Exercise requirements = In the listing that follows, the range to quote begins at the line that has "base = np.array([.09, .13, .02])" and ends after the line that has "dry = rng.random(n)"; quote it verbatim and add nothing.

Exercise material =
--------------------------------------------------
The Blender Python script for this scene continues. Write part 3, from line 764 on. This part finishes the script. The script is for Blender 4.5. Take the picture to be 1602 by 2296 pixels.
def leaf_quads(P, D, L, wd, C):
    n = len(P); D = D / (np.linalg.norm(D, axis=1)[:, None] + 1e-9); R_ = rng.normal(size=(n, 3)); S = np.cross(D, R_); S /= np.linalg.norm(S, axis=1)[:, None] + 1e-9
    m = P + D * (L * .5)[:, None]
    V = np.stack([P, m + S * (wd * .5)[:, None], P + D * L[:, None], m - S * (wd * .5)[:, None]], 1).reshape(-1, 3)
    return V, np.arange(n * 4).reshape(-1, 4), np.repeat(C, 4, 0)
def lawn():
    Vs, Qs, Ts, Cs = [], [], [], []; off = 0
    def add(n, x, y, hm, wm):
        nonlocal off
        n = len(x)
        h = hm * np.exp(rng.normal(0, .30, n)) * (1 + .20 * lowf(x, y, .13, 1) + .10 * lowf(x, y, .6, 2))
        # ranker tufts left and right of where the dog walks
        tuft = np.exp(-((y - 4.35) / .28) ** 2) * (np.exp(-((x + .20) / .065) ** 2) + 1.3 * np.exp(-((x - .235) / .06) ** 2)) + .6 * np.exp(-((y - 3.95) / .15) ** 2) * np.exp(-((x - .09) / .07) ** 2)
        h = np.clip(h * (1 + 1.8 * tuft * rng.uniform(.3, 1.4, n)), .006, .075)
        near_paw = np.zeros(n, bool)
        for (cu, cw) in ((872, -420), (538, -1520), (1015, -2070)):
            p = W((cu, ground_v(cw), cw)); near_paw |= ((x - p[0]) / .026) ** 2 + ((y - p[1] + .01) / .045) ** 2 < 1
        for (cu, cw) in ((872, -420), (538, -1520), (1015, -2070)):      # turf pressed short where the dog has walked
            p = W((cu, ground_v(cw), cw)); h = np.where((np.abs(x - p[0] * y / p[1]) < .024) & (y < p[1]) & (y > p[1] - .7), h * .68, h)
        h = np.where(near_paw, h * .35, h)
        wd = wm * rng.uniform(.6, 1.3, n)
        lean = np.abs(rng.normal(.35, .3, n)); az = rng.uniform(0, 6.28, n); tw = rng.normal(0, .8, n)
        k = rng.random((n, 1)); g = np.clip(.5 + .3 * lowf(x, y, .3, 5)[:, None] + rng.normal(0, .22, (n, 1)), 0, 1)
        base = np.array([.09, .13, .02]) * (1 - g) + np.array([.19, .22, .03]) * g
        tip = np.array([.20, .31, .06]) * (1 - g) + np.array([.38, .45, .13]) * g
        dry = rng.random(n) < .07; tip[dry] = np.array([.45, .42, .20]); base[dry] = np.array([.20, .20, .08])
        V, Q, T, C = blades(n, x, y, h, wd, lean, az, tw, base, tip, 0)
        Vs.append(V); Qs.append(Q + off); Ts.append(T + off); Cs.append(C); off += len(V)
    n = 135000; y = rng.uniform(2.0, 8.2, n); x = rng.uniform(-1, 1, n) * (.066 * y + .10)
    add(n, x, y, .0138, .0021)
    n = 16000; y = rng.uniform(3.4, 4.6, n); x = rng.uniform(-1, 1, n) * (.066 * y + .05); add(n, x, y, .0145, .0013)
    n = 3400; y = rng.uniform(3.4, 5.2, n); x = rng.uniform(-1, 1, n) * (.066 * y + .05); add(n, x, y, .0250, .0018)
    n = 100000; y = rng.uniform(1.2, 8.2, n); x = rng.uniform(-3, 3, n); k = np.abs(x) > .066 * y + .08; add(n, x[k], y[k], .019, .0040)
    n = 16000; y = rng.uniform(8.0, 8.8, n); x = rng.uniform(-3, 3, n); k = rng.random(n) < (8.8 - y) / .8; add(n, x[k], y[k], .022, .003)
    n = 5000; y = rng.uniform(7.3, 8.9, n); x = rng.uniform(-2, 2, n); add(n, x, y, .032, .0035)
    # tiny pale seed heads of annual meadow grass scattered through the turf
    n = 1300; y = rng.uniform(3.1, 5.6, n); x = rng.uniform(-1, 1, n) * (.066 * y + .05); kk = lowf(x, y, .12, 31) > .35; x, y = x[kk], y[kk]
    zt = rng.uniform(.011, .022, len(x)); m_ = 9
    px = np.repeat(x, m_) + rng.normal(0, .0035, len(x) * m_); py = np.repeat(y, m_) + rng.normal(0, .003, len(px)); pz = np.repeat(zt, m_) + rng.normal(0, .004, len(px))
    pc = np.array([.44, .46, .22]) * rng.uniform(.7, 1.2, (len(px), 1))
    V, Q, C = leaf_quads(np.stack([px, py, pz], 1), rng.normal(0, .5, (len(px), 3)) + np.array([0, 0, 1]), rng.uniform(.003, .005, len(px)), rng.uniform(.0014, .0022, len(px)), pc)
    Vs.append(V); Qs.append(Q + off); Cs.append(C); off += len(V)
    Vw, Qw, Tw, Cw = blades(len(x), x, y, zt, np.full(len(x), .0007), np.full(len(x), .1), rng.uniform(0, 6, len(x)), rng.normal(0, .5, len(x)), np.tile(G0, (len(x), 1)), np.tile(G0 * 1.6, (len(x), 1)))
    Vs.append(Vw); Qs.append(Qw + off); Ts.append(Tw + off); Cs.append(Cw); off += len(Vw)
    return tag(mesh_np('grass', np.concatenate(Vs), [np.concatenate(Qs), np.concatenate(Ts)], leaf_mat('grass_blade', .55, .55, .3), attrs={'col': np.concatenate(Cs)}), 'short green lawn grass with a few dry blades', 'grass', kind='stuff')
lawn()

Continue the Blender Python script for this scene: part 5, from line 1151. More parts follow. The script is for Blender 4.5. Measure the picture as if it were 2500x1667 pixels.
--------------------------------------------------
Output of the task =
        base = np.array([.09, .13, .02]) * (1 - g) + np.array([.19, .22, .03]) * g
        tip = np.array([.20, .31, .06]) * (1 - g) + np.array([.38, .45, .13]) * g
        dry = rng.random(n) < .07; tip[dry] = np.array([.45, .42, .20]); base[dry] = np.array([.20, .20, .08])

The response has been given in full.